**DIRECTION**
Copy all the entries below exactly, but not the pictures.

**Collected data**
==*==
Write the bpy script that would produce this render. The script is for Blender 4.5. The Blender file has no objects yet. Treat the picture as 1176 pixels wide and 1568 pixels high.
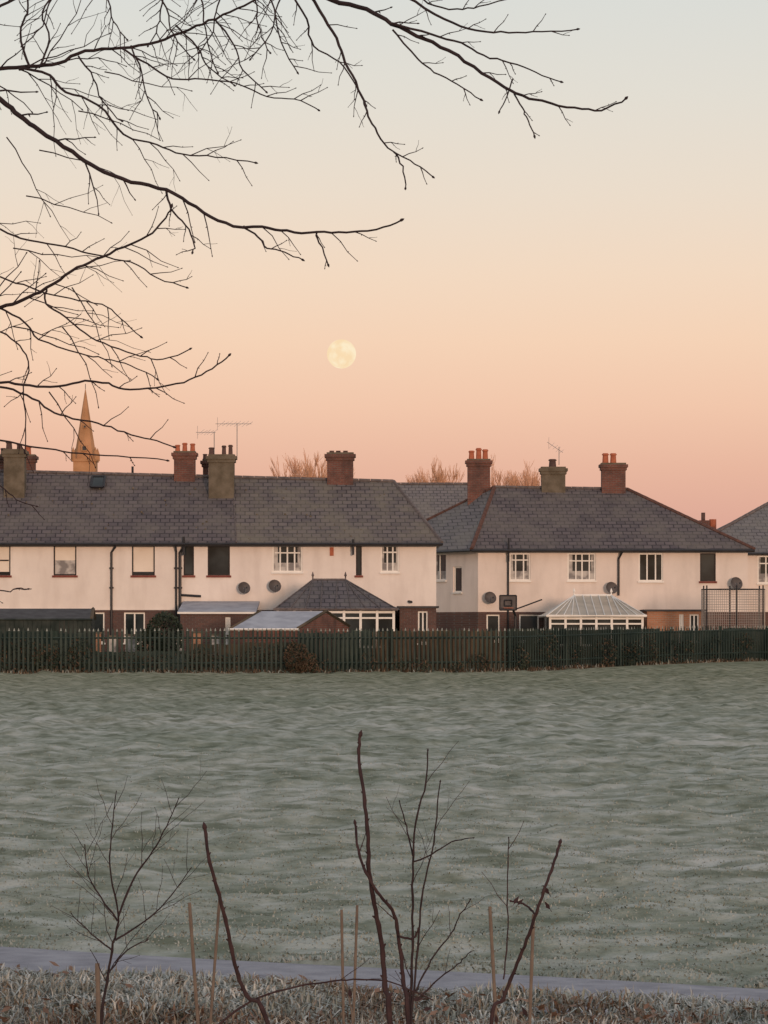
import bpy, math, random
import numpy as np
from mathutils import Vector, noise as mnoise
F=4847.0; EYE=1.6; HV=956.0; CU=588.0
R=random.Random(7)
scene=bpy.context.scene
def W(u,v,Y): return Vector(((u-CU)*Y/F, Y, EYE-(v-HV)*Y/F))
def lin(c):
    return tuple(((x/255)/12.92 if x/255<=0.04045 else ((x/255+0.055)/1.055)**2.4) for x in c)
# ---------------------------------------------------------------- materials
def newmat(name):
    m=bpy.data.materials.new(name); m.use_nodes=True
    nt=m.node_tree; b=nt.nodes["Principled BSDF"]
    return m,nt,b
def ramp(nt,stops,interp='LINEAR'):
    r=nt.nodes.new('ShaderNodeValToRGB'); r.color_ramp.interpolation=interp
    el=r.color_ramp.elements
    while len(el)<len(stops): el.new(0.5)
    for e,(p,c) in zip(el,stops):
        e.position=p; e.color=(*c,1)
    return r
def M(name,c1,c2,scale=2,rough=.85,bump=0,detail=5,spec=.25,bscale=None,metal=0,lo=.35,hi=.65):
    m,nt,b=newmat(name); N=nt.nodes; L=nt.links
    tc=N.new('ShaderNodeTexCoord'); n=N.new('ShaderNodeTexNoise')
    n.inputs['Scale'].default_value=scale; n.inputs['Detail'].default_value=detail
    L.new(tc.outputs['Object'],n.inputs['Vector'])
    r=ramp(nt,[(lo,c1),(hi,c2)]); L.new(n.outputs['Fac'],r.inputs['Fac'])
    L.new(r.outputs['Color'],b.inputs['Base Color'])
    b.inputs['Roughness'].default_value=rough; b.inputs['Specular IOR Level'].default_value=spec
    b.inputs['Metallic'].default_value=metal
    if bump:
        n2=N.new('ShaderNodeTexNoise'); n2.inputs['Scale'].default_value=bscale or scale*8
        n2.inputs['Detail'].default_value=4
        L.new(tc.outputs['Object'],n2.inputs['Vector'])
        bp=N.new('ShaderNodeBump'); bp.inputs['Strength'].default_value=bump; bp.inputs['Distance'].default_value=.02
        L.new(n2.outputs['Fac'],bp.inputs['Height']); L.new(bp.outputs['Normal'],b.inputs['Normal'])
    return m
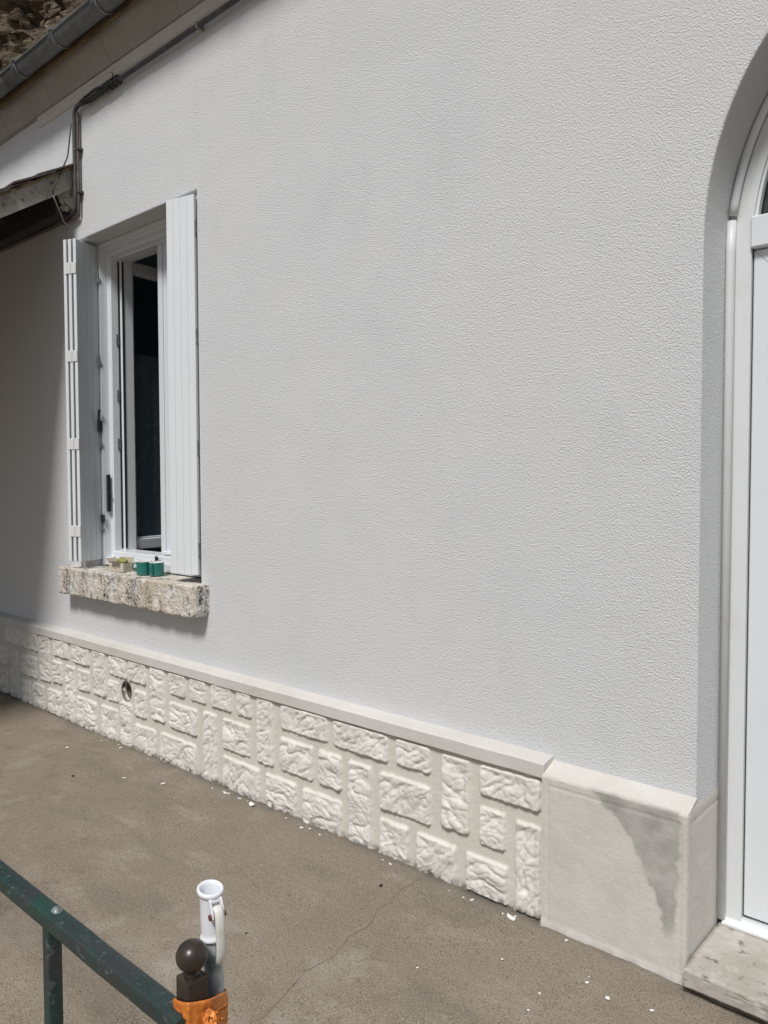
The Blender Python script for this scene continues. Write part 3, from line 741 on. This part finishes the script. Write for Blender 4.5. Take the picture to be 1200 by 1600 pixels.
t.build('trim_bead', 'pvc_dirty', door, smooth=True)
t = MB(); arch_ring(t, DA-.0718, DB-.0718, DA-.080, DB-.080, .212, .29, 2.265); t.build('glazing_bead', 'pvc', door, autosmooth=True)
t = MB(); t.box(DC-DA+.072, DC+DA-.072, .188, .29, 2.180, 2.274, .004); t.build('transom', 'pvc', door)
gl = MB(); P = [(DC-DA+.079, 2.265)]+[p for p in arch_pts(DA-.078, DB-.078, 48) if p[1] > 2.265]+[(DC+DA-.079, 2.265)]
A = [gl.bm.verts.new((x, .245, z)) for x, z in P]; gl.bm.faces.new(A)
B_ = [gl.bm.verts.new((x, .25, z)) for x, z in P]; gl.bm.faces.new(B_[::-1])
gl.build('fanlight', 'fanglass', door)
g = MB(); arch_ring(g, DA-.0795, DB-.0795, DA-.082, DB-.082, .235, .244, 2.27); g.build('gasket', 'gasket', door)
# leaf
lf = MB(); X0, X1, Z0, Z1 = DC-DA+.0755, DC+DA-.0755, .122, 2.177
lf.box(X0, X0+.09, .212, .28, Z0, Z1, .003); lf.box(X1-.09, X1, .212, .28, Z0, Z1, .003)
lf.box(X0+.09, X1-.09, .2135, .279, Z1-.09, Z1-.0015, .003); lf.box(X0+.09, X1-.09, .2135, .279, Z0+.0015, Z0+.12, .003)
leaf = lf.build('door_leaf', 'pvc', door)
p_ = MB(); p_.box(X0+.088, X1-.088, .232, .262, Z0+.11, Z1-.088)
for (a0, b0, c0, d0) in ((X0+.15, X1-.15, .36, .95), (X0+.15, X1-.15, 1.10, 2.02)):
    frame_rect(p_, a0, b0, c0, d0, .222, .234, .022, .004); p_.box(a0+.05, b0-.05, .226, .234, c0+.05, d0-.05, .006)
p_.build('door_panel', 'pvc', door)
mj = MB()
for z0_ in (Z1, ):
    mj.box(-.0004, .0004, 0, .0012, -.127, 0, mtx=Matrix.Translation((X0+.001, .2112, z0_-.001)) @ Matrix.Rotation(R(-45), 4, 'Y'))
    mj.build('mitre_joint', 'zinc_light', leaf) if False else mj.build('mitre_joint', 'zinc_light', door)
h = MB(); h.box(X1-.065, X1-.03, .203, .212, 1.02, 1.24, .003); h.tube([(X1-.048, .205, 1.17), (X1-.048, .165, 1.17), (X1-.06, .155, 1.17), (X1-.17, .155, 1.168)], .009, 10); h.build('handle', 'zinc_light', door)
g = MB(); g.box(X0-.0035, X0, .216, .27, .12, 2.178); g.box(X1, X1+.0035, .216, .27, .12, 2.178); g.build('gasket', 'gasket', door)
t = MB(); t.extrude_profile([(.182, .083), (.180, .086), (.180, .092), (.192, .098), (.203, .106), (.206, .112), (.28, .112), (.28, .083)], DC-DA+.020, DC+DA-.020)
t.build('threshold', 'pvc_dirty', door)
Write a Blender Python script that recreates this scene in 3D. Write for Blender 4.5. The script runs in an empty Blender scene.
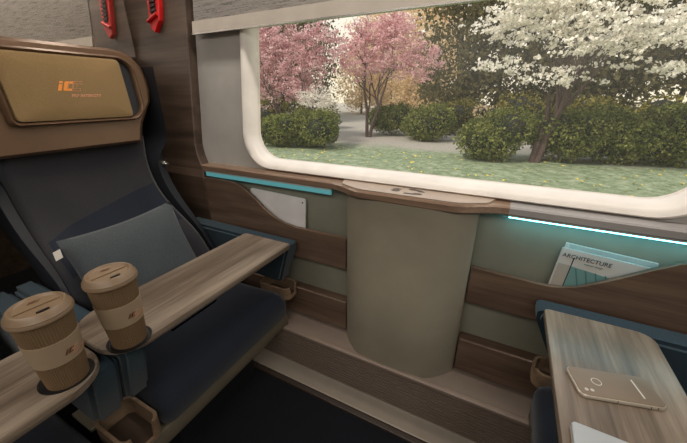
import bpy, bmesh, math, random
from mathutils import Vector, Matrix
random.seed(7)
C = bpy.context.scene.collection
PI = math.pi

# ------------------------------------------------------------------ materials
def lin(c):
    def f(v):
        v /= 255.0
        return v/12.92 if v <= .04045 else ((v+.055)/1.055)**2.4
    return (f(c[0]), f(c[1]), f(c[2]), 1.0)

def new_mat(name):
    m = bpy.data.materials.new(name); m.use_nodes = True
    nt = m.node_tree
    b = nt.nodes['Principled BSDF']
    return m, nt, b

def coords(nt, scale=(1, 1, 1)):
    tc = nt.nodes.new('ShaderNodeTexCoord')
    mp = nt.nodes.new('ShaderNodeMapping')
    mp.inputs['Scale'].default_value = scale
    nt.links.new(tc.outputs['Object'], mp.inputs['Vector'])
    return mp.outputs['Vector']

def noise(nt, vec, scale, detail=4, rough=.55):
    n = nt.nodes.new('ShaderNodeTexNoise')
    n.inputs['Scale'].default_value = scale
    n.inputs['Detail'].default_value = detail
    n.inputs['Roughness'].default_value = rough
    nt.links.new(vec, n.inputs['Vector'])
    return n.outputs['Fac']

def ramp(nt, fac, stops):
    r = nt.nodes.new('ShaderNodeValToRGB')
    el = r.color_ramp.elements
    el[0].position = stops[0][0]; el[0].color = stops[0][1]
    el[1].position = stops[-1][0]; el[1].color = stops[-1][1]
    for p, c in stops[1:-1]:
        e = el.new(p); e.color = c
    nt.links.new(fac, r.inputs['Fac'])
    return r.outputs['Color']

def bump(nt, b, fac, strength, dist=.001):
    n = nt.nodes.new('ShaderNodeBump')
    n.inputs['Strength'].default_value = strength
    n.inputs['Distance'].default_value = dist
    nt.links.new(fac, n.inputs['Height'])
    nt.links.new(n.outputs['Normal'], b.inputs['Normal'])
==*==
**FINAL ANSWER**
Write the bpy script that would produce this render. The script is for Blender 4.5. The Blender file has no objects yet. Treat the picture as 1176 pixels wide and 1568 pixels high.
import bpy, math, random
import numpy as np
from mathutils import Vector, noise as mnoise
F=4847.0; EYE=1.6; HV=956.0; CU=588.0
R=random.Random(7)
scene=bpy.context.scene
def W(u,v,Y): return Vector(((u-CU)*Y/F, Y, EYE-(v-HV)*Y/F))
def lin(c):
    return tuple(((x/255)/12.92 if x/255<=0.04045 else ((x/255+0.055)/1.055)**2.4) for x in c)
# ---------------------------------------------------------------- materials
def newmat(name):
    m=bpy.data.materials.new(name); m.use_nodes=True
    nt=m.node_tree; b=nt.nodes["Principled BSDF"]
    return m,nt,b
def ramp(nt,stops,interp='LINEAR'):
    r=nt.nodes.new('ShaderNodeValToRGB'); r.color_ramp.interpolation=interp
    el=r.color_ramp.elements
    while len(el)<len(stops): el.new(0.5)
    for e,(p,c) in zip(el,stops):
        e.position=p; e.color=(*c,1)
    return r
def M(name,c1,c2,scale=2,rough=.85,bump=0,detail=5,spec=.25,bscale=None,metal=0,lo=.35,hi=.65):
    m,nt,b=newmat(name); N=nt.nodes; L=nt.links
    tc=N.new('ShaderNodeTexCoord'); n=N.new('ShaderNodeTexNoise')
    n.inputs['Scale'].default_value=scale; n.inputs['Detail'].default_value=detail
    L.new(tc.outputs['Object'],n.inputs['Vector'])
    r=ramp(nt,[(lo,c1),(hi,c2)]); L.new(n.outputs['Fac'],r.inputs['Fac'])
    L.new(r.outputs['Color'],b.inputs['Base Color'])
    b.inputs['Roughness'].default_value=rough; b.inputs['Specular IOR Level'].default_value=spec
    b.inputs['Metallic'].default_value=metal
    if bump:
        n2=N.new('ShaderNodeTexNoise'); n2.inputs['Scale'].default_value=bscale or scale*8
        n2.inputs['Detail'].default_value=4
        L.new(tc.outputs['Object'],n2.inputs['Vector'])
        bp=N.new('ShaderNodeBump'); bp.inputs['Strength'].default_value=bump; bp.inputs['Distance'].default_value=.02
        L.new(n2.outputs['Fac'],bp.inputs['Height']); L.new(bp.outputs['Normal'],b.inputs['Normal'])
    return m
The Blender Python script for this scene continues. Write part 3, from line 741 on. This part finishes the script. Write for Blender 4.5. Take the picture to be 1200 by 1600 pixels.
t.build('trim_bead', 'pvc_dirty', door, smooth=True)
t = MB(); arch_ring(t, DA-.0718, DB-.0718, DA-.080, DB-.080, .212, .29, 2.265); t.build('glazing_bead', 'pvc', door, autosmooth=True)
t = MB(); t.box(DC-DA+.072, DC+DA-.072, .188, .29, 2.180, 2.274, .004); t.build('transom', 'pvc', door)
gl = MB(); P = [(DC-DA+.079, 2.265)]+[p for p in arch_pts(DA-.078, DB-.078, 48) if p[1] > 2.265]+[(DC+DA-.079, 2.265)]
A = [gl.bm.verts.new((x, .245, z)) for x, z in P]; gl.bm.faces.new(A)
B_ = [gl.bm.verts.new((x, .25, z)) for x, z in P]; gl.bm.faces.new(B_[::-1])
gl.build('fanlight', 'fanglass', door)
g = MB(); arch_ring(g, DA-.0795, DB-.0795, DA-.082, DB-.082, .235, .244, 2.27); g.build('gasket', 'gasket', door)
# leaf
lf = MB(); X0, X1, Z0, Z1 = DC-DA+.0755, DC+DA-.0755, .122, 2.177
lf.box(X0, X0+.09, .212, .28, Z0, Z1, .003); lf.box(X1-.09, X1, .212, .28, Z0, Z1, .003)
lf.box(X0+.09, X1-.09, .2135, .279, Z1-.09, Z1-.0015, .003); lf.box(X0+.09, X1-.09, .2135, .279, Z0+.0015, Z0+.12, .003)
leaf = lf.build('door_leaf', 'pvc', door)
p_ = MB(); p_.box(X0+.088, X1-.088, .232, .262, Z0+.11, Z1-.088)
for (a0, b0, c0, d0) in ((X0+.15, X1-.15, .36, .95), (X0+.15, X1-.15, 1.10, 2.02)):
    frame_rect(p_, a0, b0, c0, d0, .222, .234, .022, .004); p_.box(a0+.05, b0-.05, .226, .234, c0+.05, d0-.05, .006)
p_.build('door_panel', 'pvc', door)
mj = MB()
for z0_ in (Z1, ):
    mj.box(-.0004, .0004, 0, .0012, -.127, 0, mtx=Matrix.Translation((X0+.001, .2112, z0_-.001)) @ Matrix.Rotation(R(-45), 4, 'Y'))
    mj.build('mitre_joint', 'zinc_light', leaf) if False else mj.build('mitre_joint', 'zinc_light', door)
h = MB(); h.box(X1-.065, X1-.03, .203, .212, 1.02, 1.24, .003); h.tube([(X1-.048, .205, 1.17), (X1-.048, .165, 1.17), (X1-.06, .155, 1.17), (X1-.17, .155, 1.168)], .009, 10); h.build('handle', 'zinc_light', door)
g = MB(); g.box(X0-.0035, X0, .216, .27, .12, 2.178); g.box(X1, X1+.0035, .216, .27, .12, 2.178); g.build('gasket', 'gasket', door)
t = MB(); t.extrude_profile([(.182, .083), (.180, .086), (.180, .092), (.192, .098), (.203, .106), (.206, .112), (.28, .112), (.28, .083)], DC-DA+.020, DC+DA-.020)
t.build('threshold', 'pvc_dirty', door)
Write a Blender Python script that recreates this scene in 3D. Write for Blender 4.5. The script runs in an empty Blender scene.
import bpy, bmesh, math, random
from mathutils import Vector, Matrix
random.seed(7)
C = bpy.context.scene.collection
PI = math.pi

# ------------------------------------------------------------------ materials
def lin(c):
    def f(v):
        v /= 255.0
        return v/12.92 if v <= .04045 else ((v+.055)/1.055)**2.4
    return (f(c[0]), f(c[1]), f(c[2]), 1.0)

def new_mat(name):
    m = bpy.data.materials.new(name); m.use_nodes = True
    nt = m.node_tree
    b = nt.nodes['Principled BSDF']
    return m, nt, b

def coords(nt, scale=(1, 1, 1)):
    tc = nt.nodes.new('ShaderNodeTexCoord')
    mp = nt.nodes.new('ShaderNodeMapping')
    mp.inputs['Scale'].default_value = scale
    nt.links.new(tc.outputs['Object'], mp.inputs['Vector'])
    return mp.outputs['Vector']

def noise(nt, vec, scale, detail=4, rough=.55):
    n = nt.nodes.new('ShaderNodeTexNoise')
    n.inputs['Scale'].default_value = scale
    n.inputs['Detail'].default_value = detail
    n.inputs['Roughness'].default_value = rough
    nt.links.new(vec, n.inputs['Vector'])
    return n.outputs['Fac']

def ramp(nt, fac, stops):
    r = nt.nodes.new('ShaderNodeValToRGB')
    el = r.color_ramp.elements
    el[0].position = stops[0][0]; el[0].color = stops[0][1]
    el[1].position = stops[-1][0]; el[1].color = stops[-1][1]
    for p, c in stops[1:-1]:
        e = el.new(p); e.color = c
    nt.links.new(fac, r.inputs['Fac'])
    return r.outputs['Color']

def bump(nt, b, fac, strength, dist=.001):
    n = nt.nodes.new('ShaderNodeBump')
    n.inputs['Strength'].default_value = strength
    n.inputs['Distance'].default_value = dist
    nt.links.new(fac, n.inputs['Height'])
    nt.links.new(n.outputs['Normal'], b.inputs['Normal'])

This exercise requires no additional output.